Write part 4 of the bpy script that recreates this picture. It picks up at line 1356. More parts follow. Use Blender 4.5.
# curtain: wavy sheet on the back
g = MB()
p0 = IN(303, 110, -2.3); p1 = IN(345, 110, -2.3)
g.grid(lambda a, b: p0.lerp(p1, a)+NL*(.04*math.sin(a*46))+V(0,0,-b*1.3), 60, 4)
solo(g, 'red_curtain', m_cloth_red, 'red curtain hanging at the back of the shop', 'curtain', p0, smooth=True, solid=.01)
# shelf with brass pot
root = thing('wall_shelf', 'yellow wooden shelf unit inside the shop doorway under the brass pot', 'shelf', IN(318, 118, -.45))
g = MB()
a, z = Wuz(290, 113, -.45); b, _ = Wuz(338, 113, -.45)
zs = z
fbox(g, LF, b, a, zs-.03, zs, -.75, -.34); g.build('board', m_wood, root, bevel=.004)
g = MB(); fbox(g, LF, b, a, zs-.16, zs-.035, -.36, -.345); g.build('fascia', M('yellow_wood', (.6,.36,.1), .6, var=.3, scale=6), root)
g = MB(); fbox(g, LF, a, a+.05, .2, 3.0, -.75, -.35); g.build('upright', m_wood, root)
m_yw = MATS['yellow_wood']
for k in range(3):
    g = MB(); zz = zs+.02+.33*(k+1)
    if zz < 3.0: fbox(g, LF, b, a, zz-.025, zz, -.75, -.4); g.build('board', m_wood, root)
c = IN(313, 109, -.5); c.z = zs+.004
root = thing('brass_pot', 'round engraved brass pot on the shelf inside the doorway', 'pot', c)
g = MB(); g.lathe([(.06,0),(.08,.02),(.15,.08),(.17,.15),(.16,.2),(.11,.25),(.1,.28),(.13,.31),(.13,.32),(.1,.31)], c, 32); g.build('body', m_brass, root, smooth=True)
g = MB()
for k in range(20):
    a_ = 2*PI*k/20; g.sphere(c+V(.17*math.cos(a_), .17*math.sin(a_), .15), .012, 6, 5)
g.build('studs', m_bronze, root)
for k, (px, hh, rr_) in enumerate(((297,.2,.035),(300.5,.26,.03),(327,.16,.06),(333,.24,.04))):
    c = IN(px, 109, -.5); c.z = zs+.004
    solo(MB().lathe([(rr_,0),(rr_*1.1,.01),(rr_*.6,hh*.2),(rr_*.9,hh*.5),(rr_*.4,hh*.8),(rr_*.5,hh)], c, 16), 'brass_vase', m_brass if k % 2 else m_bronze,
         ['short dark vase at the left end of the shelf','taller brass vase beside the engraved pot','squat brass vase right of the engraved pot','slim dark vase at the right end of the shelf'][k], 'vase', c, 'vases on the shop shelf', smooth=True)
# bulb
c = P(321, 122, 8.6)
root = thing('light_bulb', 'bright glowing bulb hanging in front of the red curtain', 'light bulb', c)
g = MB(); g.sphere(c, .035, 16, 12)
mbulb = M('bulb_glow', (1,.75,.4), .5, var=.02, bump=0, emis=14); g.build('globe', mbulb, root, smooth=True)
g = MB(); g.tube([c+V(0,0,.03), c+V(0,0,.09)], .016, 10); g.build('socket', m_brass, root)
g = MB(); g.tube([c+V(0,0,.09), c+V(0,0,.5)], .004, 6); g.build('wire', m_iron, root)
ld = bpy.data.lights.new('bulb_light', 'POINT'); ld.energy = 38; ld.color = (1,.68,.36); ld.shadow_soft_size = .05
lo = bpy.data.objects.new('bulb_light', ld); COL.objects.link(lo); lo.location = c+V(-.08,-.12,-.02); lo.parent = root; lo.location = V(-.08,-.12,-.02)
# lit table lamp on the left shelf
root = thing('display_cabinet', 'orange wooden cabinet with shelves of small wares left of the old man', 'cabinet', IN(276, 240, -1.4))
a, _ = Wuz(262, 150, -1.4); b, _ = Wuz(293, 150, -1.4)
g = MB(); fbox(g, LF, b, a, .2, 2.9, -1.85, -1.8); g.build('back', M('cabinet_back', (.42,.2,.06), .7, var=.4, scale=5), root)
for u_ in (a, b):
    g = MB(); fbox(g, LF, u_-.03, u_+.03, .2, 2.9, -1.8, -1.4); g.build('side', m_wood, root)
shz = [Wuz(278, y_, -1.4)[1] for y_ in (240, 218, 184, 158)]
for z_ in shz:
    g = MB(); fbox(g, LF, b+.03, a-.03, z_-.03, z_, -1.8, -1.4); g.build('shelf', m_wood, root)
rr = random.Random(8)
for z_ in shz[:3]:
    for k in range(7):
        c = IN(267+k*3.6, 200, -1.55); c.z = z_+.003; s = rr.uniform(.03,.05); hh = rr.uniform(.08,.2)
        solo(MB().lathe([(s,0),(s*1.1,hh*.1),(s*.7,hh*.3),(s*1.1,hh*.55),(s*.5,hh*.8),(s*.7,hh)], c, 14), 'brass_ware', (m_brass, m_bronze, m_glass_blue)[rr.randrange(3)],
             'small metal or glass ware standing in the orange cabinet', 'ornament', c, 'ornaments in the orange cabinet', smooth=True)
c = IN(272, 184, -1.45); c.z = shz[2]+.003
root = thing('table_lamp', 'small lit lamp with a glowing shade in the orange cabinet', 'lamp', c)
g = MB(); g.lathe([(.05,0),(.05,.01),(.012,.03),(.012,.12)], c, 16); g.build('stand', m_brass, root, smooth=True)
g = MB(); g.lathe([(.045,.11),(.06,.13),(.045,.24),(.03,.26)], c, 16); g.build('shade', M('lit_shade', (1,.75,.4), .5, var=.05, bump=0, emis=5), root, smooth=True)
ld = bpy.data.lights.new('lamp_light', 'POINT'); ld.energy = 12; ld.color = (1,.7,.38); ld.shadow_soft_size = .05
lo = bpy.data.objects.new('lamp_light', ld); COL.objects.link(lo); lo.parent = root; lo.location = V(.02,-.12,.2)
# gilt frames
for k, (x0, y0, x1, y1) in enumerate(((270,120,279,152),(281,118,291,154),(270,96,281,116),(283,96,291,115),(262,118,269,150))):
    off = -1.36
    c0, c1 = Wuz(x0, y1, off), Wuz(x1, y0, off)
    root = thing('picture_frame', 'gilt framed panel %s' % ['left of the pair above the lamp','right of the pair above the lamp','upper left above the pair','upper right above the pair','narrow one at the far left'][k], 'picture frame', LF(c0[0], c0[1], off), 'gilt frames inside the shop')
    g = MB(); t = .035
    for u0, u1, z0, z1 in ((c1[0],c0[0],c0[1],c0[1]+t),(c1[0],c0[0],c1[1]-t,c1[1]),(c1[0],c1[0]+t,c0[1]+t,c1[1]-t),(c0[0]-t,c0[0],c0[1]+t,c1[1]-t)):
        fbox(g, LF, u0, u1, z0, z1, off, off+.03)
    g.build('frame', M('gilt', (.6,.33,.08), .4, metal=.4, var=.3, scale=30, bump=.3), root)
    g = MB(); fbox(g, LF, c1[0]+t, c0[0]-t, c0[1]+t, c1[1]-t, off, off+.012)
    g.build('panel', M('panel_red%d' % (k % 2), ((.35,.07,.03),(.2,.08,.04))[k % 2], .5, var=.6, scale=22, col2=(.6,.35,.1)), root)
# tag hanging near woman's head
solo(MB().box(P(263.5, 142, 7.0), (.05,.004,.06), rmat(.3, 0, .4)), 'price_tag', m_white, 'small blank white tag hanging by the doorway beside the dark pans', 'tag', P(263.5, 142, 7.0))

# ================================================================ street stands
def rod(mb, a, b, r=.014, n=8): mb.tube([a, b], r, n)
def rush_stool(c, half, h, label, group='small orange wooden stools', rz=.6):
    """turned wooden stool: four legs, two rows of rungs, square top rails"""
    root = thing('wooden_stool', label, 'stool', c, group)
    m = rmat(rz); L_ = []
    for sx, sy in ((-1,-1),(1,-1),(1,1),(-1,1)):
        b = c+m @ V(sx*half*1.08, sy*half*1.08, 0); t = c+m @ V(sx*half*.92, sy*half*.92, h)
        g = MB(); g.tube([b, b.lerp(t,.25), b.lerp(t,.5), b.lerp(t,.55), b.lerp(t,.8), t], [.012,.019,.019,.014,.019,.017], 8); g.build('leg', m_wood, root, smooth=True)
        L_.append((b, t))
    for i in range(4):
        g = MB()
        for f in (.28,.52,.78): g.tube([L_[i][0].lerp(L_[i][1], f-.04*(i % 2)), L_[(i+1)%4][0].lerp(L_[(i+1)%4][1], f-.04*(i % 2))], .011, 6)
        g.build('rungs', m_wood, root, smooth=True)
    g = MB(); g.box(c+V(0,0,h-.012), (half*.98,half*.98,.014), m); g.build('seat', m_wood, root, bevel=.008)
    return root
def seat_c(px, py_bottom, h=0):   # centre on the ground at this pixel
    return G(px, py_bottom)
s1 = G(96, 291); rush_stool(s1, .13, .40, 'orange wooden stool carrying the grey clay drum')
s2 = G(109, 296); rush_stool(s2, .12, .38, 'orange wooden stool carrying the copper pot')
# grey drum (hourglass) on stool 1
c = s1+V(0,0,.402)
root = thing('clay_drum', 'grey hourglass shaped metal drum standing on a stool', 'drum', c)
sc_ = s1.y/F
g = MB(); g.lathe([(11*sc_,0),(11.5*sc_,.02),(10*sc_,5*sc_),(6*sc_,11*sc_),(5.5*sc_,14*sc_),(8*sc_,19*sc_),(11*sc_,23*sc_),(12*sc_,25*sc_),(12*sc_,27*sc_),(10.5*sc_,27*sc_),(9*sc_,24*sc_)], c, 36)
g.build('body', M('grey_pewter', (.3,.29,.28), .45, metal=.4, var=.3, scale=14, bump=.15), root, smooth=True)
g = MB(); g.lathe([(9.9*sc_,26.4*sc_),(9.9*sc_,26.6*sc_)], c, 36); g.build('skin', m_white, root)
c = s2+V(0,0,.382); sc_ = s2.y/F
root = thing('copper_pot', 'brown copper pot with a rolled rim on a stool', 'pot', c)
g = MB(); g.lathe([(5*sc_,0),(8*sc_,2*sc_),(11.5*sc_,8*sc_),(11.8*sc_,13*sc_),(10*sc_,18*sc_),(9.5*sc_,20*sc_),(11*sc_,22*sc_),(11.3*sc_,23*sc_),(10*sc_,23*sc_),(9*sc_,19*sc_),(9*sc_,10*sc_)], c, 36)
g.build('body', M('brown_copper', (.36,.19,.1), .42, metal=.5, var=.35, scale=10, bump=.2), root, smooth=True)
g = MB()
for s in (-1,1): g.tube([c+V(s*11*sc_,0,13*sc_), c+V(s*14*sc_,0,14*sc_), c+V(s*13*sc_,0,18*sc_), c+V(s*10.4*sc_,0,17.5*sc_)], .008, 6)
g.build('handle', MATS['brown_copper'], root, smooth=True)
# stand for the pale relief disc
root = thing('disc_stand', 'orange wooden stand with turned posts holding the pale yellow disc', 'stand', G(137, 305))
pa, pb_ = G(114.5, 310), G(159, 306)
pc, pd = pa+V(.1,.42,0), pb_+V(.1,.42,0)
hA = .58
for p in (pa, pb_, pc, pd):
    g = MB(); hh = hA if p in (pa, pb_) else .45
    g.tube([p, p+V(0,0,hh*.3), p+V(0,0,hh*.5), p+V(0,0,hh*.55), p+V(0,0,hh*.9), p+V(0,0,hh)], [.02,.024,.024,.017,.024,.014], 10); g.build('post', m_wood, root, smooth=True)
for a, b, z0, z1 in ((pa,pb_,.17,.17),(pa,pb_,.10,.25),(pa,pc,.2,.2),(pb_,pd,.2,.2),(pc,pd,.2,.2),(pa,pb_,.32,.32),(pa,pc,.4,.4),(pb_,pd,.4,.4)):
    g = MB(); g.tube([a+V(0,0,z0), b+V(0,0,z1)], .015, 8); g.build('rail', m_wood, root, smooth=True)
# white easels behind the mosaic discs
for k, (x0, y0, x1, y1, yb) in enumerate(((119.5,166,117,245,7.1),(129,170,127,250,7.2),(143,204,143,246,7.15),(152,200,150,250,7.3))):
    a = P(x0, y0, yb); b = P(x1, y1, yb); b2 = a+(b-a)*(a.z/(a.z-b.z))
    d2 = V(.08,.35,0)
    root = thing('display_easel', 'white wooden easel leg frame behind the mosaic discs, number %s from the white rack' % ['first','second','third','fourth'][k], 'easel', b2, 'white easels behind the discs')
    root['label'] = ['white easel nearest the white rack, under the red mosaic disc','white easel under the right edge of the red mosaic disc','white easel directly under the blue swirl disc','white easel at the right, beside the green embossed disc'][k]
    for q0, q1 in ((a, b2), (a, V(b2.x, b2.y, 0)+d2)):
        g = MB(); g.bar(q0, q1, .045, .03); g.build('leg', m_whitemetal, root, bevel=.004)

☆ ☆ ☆

Brief: List every line above that holds the word "this".

Solution to the exercise:
Write part 4 of the bpy script that recreates this picture. It picks up at line 1356. More parts follow. Use Blender 4.5.
def seat_c(px, py_bottom, h=0):   # centre on the ground at this pixel